>> begin Data supplied

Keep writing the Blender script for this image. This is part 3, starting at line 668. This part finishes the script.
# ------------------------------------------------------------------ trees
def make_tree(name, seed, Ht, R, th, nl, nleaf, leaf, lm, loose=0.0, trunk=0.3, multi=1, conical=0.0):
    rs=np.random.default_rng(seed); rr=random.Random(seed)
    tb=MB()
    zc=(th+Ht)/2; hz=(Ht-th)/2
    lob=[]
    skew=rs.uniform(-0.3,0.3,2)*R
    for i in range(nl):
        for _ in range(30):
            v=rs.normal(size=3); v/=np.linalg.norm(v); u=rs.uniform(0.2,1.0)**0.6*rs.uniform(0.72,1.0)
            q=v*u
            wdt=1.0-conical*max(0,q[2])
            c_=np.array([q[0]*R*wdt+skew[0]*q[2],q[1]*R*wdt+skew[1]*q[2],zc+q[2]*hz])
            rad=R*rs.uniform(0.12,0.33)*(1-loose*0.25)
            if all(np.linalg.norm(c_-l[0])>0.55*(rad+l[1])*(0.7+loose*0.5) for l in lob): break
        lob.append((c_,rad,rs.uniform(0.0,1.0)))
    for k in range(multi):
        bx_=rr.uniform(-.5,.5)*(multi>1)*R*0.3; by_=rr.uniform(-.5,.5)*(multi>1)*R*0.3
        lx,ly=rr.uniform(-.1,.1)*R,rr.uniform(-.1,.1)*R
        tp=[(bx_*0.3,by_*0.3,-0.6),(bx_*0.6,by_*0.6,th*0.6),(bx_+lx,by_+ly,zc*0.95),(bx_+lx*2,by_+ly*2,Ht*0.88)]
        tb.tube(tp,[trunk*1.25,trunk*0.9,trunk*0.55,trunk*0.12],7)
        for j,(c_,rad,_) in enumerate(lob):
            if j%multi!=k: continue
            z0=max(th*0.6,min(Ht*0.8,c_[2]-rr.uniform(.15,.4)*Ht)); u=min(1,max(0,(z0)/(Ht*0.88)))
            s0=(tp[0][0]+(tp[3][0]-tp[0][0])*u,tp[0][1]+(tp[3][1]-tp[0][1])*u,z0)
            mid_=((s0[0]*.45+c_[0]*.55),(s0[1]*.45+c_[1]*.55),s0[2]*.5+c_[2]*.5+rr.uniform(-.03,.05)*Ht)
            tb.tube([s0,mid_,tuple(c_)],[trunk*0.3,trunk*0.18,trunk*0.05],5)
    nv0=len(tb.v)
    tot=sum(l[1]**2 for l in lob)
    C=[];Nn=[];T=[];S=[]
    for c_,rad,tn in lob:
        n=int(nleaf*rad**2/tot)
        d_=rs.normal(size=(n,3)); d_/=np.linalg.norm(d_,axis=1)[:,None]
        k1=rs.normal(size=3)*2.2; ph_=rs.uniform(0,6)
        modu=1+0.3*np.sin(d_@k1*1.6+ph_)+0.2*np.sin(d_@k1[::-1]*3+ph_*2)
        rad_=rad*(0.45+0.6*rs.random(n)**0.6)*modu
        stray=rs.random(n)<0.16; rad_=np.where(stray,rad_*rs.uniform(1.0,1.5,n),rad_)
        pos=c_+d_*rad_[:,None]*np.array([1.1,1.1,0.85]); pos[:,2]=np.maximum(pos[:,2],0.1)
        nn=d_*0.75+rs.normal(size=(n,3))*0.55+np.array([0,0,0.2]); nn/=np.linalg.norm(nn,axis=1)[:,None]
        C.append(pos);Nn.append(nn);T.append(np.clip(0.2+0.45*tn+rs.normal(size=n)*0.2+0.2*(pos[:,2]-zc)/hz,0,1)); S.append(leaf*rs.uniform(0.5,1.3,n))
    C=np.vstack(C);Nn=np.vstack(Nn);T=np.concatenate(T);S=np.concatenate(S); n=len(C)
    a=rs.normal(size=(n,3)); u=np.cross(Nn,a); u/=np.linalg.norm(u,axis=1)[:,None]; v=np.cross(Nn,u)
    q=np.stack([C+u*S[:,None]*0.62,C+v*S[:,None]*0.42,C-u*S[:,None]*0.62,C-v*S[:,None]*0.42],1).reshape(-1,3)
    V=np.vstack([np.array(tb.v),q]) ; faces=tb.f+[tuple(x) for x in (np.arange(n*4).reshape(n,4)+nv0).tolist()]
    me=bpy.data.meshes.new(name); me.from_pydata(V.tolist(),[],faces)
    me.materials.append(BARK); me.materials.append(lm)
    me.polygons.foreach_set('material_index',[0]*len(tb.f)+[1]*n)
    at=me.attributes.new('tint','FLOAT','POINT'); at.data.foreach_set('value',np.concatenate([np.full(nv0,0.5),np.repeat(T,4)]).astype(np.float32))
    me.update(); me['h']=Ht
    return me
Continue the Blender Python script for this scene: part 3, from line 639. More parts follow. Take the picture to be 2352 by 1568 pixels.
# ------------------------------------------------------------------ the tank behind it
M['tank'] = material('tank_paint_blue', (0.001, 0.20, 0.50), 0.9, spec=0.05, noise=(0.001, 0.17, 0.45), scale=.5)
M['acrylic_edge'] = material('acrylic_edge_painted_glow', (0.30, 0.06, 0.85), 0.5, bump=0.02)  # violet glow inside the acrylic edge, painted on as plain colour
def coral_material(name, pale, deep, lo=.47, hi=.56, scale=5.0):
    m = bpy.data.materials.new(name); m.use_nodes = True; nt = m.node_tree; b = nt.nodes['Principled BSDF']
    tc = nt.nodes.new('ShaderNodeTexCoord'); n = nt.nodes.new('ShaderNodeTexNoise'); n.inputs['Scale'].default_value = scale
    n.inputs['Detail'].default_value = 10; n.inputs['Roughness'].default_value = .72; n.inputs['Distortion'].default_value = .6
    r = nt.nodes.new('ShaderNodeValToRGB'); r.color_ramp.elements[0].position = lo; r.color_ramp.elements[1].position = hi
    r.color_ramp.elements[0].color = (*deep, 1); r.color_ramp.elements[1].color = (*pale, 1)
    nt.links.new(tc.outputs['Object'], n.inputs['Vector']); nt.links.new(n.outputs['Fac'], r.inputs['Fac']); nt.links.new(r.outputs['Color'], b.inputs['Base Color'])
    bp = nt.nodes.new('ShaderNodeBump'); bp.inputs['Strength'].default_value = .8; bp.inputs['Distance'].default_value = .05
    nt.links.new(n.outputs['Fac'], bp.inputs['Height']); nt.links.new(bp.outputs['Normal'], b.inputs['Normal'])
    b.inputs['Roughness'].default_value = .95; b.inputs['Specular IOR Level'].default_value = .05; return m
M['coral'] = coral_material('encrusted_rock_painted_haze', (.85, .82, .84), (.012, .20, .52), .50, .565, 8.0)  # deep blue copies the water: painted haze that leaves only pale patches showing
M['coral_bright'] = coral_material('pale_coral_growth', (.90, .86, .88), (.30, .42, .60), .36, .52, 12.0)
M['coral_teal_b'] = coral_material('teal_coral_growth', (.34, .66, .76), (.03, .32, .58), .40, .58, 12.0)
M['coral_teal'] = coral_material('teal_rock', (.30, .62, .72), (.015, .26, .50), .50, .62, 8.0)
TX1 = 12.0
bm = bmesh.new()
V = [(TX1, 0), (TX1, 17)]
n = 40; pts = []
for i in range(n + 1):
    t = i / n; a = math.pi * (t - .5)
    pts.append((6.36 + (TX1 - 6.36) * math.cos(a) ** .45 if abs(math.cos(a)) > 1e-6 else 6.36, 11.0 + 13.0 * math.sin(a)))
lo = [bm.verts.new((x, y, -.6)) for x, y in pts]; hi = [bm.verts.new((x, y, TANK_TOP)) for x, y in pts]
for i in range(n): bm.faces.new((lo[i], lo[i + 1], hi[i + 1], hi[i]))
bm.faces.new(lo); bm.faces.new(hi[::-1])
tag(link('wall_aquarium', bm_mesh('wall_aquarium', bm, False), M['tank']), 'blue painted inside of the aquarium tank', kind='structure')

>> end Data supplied

- Problem to work on -
Each line above is to be repeated exactly.

- Final result -
Keep writing the Blender script for this image. This is part 3, starting at line 668. This part finishes the script.
# ------------------------------------------------------------------ trees
def make_tree(name, seed, Ht, R, th, nl, nleaf, leaf, lm, loose=0.0, trunk=0.3, multi=1, conical=0.0):
    rs=np.random.default_rng(seed); rr=random.Random(seed)
    tb=MB()
    zc=(th+Ht)/2; hz=(Ht-th)/2
    lob=[]
    skew=rs.uniform(-0.3,0.3,2)*R
    for i in range(nl):
        for _ in range(30):
            v=rs.normal(size=3); v/=np.linalg.norm(v); u=rs.uniform(0.2,1.0)**0.6*rs.uniform(0.72,1.0)
            q=v*u
            wdt=1.0-conical*max(0,q[2])
            c_=np.array([q[0]*R*wdt+skew[0]*q[2],q[1]*R*wdt+skew[1]*q[2],zc+q[2]*hz])
            rad=R*rs.uniform(0.12,0.33)*(1-loose*0.25)
            if all(np.linalg.norm(c_-l[0])>0.55*(rad+l[1])*(0.7+loose*0.5) for l in lob): break
        lob.append((c_,rad,rs.uniform(0.0,1.0)))
    for k in range(multi):
        bx_=rr.uniform(-.5,.5)*(multi>1)*R*0.3; by_=rr.uniform(-.5,.5)*(multi>1)*R*0.3
        lx,ly=rr.uniform(-.1,.1)*R,rr.uniform(-.1,.1)*R
        tp=[(bx_*0.3,by_*0.3,-0.6),(bx_*0.6,by_*0.6,th*0.6),(bx_+lx,by_+ly,zc*0.95),(bx_+lx*2,by_+ly*2,Ht*0.88)]
        tb.tube(tp,[trunk*1.25,trunk*0.9,trunk*0.55,trunk*0.12],7)
        for j,(c_,rad,_) in enumerate(lob):
            if j%multi!=k: continue
            z0=max(th*0.6,min(Ht*0.8,c_[2]-rr.uniform(.15,.4)*Ht)); u=min(1,max(0,(z0)/(Ht*0.88)))
            s0=(tp[0][0]+(tp[3][0]-tp[0][0])*u,tp[0][1]+(tp[3][1]-tp[0][1])*u,z0)
            mid_=((s0[0]*.45+c_[0]*.55),(s0[1]*.45+c_[1]*.55),s0[2]*.5+c_[2]*.5+rr.uniform(-.03,.05)*Ht)
            tb.tube([s0,mid_,tuple(c_)],[trunk*0.3,trunk*0.18,trunk*0.05],5)
    nv0=len(tb.v)
    tot=sum(l[1]**2 for l in lob)
    C=[];Nn=[];T=[];S=[]
    for c_,rad,tn in lob:
        n=int(nleaf*rad**2/tot)
        d_=rs.normal(size=(n,3)); d_/=np.linalg.norm(d_,axis=1)[:,None]
        k1=rs.normal(size=3)*2.2; ph_=rs.uniform(0,6)
        modu=1+0.3*np.sin(d_@k1*1.6+ph_)+0.2*np.sin(d_@k1[::-1]*3+ph_*2)
        rad_=rad*(0.45+0.6*rs.random(n)**0.6)*modu
        stray=rs.random(n)<0.16; rad_=np.where(stray,rad_*rs.uniform(1.0,1.5,n),rad_)
        pos=c_+d_*rad_[:,None]*np.array([1.1,1.1,0.85]); pos[:,2]=np.maximum(pos[:,2],0.1)
        nn=d_*0.75+rs.normal(size=(n,3))*0.55+np.array([0,0,0.2]); nn/=np.linalg.norm(nn,axis=1)[:,None]
        C.append(pos);Nn.append(nn);T.append(np.clip(0.2+0.45*tn+rs.normal(size=n)*0.2+0.2*(pos[:,2]-zc)/hz,0,1)); S.append(leaf*rs.uniform(0.5,1.3,n))
    C=np.vstack(C);Nn=np.vstack(Nn);T=np.concatenate(T);S=np.concatenate(S); n=len(C)
    a=rs.normal(size=(n,3)); u=np.cross(Nn,a); u/=np.linalg.norm(u,axis=1)[:,None]; v=np.cross(Nn,u)
    q=np.stack([C+u*S[:,None]*0.62,C+v*S[:,None]*0.42,C-u*S[:,None]*0.62,C-v*S[:,None]*0.42],1).reshape(-1,3)
    V=np.vstack([np.array(tb.v),q]) ; faces=tb.f+[tuple(x) for x in (np.arange(n*4).reshape(n,4)+nv0).tolist()]
    me=bpy.data.meshes.new(name); me.from_pydata(V.tolist(),[],faces)
    me.materials.append(BARK); me.materials.append(lm)
    me.polygons.foreach_set('material_index',[0]*len(tb.f)+[1]*n)
    at=me.attributes.new('tint','FLOAT','POINT'); at.data.foreach_set('value',np.concatenate([np.full(nv0,0.5),np.repeat(T,4)]).astype(np.float32))
    me.update(); me['h']=Ht
    return me
Continue the Blender Python script for this scene: part 3, from line 639. More parts follow. Take the picture to be 2352 by 1568 pixels.
# ------------------------------------------------------------------ the tank behind it
M['tank'] = material('tank_paint_blue', (0.001, 0.20, 0.50), 0.9, spec=0.05, noise=(0.001, 0.17, 0.45), scale=.5)
M['acrylic_edge'] = material('acrylic_edge_painted_glow', (0.30, 0.06, 0.85), 0.5, bump=0.02)  # violet glow inside the acrylic edge, painted on as plain colour
def coral_material(name, pale, deep, lo=.47, hi=.56, scale=5.0):
    m = bpy.data.materials.new(name); m.use_nodes = True; nt = m.node_tree; b = nt.nodes['Principled BSDF']
    tc = nt.nodes.new('ShaderNodeTexCoord'); n = nt.nodes.new('ShaderNodeTexNoise'); n.inputs['Scale'].default_value = scale
    n.inputs['Detail'].default_value = 10; n.inputs['Roughness'].default_value = .72; n.inputs['Distortion'].default_value = .6
    r = nt.nodes.new('ShaderNodeValToRGB'); r.color_ramp.elements[0].position = lo; r.color_ramp.elements[1].position = hi
    r.color_ramp.elements[0].color = (*deep, 1); r.color_ramp.elements[1].color = (*pale, 1)
    nt.links.new(tc.outputs['Object'], n.inputs['Vector']); nt.links.new(n.outputs['Fac'], r.inputs['Fac']); nt.links.new(r.outputs['Color'], b.inputs['Base Color'])
    bp = nt.nodes.new('ShaderNodeBump'); bp.inputs['Strength'].default_value = .8; bp.inputs['Distance'].default_value = .05
    nt.links.new(n.outputs['Fac'], bp.inputs['Height']); nt.links.new(bp.outputs['Normal'], b.inputs['Normal'])
    b.inputs['Roughness'].default_value = .95; b.inputs['Specular IOR Level'].default_value = .05; return m
M['coral'] = coral_material('encrusted_rock_painted_haze', (.85, .82, .84), (.012, .20, .52), .50, .565, 8.0)  # deep blue copies the water: painted haze that leaves only pale patches showing
M['coral_bright'] = coral_material('pale_coral_growth', (.90, .86, .88), (.30, .42, .60), .36, .52, 12.0)
M['coral_teal_b'] = coral_material('teal_coral_growth', (.34, .66, .76), (.03, .32, .58), .40, .58, 12.0)
M['coral_teal'] = coral_material('teal_rock', (.30, .62, .72), (.015, .26, .50), .50, .62, 8.0)
TX1 = 12.0
bm = bmesh.new()
V = [(TX1, 0), (TX1, 17)]
n = 40; pts = []
for i in range(n + 1):
    t = i / n; a = math.pi * (t - .5)
    pts.append((6.36 + (TX1 - 6.36) * math.cos(a) ** .45 if abs(math.cos(a)) > 1e-6 else 6.36, 11.0 + 13.0 * math.sin(a)))
lo = [bm.verts.new((x, y, -.6)) for x, y in pts]; hi = [bm.verts.new((x, y, TANK_TOP)) for x, y in pts]
for i in range(n): bm.faces.new((lo[i], lo[i + 1], hi[i + 1], hi[i]))
bm.faces.new(lo); bm.faces.new(hi[::-1])
tag(link('wall_aquarium', bm_mesh('wall_aquarium', bm, False), M['tank']), 'blue painted inside of the aquarium tank', kind='structure')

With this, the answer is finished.